Deformation of Granular Aggregates: Static and Dynamic Bulk Moduli

Sand and glass bead samples were monotonically loaded from 0 to 50 MPa and then monotonically unloaded, all under hydrostatic stress conditions. Sand deformed irreversibly and its porosity loss was permanent. In contrast, the glass bead deformation was almost fully reversible with the initial porosity recovered. During loading, the static bulk modulus in all sand samples increased from 0 to about 0.5 GPa between 0- and 15-MPa stress and remained constant for the remainder of the loading. Such behavior, somewhat unexpected in a granular system, means that sand deforms as a linear elastic body during loading from 15 to 50 MPa.

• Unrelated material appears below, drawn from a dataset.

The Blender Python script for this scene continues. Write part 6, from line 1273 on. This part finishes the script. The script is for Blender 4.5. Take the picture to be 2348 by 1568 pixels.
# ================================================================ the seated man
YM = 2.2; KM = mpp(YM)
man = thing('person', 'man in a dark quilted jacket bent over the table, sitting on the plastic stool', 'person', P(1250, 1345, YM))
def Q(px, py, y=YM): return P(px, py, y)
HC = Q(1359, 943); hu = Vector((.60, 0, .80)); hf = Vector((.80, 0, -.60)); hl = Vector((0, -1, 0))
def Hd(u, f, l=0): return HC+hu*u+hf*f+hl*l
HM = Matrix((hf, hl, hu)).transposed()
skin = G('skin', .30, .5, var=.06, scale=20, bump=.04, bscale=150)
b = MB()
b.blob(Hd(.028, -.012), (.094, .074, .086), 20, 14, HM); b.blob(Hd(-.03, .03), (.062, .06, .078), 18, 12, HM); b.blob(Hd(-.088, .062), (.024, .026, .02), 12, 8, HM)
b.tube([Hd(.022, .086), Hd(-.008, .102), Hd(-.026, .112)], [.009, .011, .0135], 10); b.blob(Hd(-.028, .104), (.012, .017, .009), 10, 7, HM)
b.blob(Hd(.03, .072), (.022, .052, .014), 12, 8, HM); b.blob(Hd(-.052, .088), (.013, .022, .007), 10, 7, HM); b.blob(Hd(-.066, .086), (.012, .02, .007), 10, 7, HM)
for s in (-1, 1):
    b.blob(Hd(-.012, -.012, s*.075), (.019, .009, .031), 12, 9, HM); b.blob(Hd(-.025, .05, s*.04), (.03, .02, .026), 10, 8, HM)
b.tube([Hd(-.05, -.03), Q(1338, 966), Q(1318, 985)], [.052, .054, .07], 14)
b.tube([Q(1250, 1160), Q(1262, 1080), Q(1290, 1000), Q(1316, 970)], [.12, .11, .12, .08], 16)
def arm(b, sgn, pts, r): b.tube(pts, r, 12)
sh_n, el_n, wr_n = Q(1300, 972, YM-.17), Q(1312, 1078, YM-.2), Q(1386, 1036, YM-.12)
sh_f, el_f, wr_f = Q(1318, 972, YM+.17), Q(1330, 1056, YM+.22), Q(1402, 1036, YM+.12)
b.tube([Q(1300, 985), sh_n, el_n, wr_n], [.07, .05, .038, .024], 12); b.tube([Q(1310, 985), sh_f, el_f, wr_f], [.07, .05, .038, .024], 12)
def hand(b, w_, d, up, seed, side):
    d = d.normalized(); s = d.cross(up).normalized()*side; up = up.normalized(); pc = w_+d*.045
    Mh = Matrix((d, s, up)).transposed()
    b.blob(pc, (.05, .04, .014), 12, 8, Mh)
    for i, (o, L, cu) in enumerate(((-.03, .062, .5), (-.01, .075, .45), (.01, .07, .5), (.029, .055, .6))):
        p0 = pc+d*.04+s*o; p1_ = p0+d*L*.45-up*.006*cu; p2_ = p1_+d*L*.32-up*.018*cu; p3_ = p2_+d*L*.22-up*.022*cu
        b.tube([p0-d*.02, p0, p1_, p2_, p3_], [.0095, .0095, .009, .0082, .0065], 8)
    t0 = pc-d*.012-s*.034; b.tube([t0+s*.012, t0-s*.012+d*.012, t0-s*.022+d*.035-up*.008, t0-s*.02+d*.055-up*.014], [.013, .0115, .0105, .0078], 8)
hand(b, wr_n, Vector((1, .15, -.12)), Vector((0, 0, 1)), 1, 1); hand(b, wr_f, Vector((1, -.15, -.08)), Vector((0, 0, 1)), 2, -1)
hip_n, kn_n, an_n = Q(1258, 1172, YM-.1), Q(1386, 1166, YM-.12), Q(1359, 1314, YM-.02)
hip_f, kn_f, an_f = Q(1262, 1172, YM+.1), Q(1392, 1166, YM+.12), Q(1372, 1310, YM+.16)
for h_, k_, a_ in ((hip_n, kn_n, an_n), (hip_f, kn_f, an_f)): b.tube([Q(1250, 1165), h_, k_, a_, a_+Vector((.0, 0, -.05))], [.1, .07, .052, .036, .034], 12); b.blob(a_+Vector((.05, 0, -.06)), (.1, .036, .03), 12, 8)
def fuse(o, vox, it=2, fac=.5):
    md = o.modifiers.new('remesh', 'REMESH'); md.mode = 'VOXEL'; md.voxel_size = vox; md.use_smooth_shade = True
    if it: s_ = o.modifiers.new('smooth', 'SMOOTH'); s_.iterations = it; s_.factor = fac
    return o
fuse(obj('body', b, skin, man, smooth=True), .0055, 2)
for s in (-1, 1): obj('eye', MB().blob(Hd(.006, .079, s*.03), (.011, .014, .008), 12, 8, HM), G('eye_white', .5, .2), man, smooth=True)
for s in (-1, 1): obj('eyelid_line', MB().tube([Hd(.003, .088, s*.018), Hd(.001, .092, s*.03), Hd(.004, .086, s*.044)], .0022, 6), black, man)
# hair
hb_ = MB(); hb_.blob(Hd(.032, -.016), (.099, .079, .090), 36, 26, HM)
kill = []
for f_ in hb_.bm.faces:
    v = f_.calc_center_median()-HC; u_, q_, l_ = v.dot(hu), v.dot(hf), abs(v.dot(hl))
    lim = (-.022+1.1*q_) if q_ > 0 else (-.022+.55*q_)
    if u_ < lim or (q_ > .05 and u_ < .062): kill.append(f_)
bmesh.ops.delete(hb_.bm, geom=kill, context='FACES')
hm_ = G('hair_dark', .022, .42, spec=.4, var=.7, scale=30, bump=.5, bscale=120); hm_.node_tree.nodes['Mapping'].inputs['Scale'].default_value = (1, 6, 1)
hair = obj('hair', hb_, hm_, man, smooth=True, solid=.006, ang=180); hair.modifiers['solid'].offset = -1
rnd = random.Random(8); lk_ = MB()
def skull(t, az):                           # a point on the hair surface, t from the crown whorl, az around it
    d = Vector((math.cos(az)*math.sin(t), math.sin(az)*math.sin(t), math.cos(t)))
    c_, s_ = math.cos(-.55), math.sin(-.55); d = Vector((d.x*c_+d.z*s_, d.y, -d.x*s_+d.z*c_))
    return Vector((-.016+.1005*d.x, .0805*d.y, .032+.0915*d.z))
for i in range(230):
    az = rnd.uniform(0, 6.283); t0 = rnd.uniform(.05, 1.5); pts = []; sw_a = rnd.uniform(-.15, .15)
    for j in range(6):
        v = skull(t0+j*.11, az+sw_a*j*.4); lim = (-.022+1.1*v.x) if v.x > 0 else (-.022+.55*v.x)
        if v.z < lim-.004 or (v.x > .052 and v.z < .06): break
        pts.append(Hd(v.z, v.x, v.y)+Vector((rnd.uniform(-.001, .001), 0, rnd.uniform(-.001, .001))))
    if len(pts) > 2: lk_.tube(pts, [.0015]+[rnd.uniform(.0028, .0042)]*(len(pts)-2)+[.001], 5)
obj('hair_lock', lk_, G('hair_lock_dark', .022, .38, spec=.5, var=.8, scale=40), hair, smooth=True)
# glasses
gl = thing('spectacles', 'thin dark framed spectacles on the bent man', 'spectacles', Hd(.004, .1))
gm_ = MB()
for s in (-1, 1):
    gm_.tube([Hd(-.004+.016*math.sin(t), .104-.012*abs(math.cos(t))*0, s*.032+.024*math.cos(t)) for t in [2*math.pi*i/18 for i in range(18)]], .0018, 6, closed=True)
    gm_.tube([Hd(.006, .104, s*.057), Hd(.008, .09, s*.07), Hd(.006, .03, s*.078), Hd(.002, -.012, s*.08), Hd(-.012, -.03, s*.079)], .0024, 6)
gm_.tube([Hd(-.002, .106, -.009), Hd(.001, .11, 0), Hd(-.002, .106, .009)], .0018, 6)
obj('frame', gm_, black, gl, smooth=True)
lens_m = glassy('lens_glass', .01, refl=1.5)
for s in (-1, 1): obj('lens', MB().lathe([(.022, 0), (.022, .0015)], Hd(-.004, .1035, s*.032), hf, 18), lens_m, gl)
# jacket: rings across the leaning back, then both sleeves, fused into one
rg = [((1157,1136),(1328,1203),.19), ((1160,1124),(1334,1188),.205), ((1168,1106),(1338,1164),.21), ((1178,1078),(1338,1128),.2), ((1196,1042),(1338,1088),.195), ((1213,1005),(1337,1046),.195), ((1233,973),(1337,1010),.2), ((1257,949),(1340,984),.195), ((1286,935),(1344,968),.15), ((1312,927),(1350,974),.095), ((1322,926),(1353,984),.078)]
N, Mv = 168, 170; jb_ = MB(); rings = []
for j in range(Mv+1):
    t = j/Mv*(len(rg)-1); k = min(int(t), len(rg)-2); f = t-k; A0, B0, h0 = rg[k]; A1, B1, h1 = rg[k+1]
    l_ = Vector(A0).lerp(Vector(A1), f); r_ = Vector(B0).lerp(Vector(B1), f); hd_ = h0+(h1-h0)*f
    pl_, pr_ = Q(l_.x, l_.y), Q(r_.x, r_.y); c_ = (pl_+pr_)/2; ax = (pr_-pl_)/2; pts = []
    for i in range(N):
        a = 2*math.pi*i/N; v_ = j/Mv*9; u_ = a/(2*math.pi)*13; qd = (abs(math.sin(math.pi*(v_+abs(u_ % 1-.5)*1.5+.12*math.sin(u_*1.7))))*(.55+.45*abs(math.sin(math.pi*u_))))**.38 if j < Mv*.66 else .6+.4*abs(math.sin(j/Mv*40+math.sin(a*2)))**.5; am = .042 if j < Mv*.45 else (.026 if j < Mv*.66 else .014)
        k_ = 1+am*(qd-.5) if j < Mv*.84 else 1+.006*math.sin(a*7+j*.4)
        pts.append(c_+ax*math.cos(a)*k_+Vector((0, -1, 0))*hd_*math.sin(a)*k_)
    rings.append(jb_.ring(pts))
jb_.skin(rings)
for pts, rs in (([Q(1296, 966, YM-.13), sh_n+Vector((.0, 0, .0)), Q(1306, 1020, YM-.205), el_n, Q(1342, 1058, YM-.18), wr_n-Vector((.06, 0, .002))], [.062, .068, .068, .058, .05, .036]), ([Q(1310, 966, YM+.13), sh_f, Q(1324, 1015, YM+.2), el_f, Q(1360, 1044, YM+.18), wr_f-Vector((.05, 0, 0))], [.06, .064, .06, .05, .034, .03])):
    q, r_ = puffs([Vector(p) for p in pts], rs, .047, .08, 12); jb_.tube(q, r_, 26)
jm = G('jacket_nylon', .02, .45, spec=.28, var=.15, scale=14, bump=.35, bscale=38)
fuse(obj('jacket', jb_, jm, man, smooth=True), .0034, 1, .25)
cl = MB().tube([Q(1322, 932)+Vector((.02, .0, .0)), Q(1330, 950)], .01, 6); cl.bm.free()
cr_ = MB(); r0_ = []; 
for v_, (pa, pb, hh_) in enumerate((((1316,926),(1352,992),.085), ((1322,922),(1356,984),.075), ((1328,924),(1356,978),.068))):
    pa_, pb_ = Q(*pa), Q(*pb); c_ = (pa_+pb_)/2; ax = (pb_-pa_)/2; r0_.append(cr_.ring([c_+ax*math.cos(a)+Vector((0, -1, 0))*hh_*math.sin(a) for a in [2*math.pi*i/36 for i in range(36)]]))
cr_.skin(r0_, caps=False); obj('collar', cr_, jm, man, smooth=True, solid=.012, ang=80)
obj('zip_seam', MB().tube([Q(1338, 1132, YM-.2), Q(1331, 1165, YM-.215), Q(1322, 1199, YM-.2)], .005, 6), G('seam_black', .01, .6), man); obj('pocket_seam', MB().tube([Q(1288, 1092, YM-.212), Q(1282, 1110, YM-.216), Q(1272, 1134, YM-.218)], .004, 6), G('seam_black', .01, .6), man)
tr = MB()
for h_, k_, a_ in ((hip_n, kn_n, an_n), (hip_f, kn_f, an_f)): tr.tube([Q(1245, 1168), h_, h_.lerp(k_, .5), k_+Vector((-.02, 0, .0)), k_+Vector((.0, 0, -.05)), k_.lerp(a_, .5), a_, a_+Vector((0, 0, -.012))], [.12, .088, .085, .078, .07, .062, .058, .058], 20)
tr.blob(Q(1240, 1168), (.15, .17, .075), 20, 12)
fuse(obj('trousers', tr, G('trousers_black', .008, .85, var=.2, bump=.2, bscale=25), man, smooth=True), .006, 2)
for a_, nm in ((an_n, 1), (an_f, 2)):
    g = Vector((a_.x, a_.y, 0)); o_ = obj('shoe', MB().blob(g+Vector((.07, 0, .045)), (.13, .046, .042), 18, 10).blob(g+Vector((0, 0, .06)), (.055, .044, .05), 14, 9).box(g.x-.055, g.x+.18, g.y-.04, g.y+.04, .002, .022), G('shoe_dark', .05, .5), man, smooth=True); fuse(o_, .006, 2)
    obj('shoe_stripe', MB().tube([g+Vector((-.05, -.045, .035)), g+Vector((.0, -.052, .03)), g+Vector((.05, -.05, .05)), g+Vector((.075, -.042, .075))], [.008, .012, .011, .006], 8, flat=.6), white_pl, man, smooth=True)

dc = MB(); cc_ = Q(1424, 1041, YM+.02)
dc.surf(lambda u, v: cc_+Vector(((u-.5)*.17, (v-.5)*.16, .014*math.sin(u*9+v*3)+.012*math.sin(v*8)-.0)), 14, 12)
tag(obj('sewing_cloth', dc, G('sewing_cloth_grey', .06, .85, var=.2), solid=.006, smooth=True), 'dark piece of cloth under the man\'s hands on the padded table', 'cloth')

The unloading behavior was very different—the static bulk modulus almost linearly decreased from about 4 GPa at 50 MPa to zero as the stress was reduced. Once again, this behavior was very different from that observed in glass beads, where the static bulk modulus during loading was essentially the same as during unloading and appeared to be a unique function of stress, independent of the direction of its variation. Moreover, the static and dynamic bulk moduli in glass beads, the latter computed from V_p, V_s, and density measured during the loading/unloading cycle, were very close to each other. In contrast, the dynamic bulk modulus in dry sand exceeded the static modulus during unloading by a factor of 1.5 to 2.0. We used a quantitative theory based on contact mechanics and the concept of stress heterogeneity in particulates to analytically match the observed results.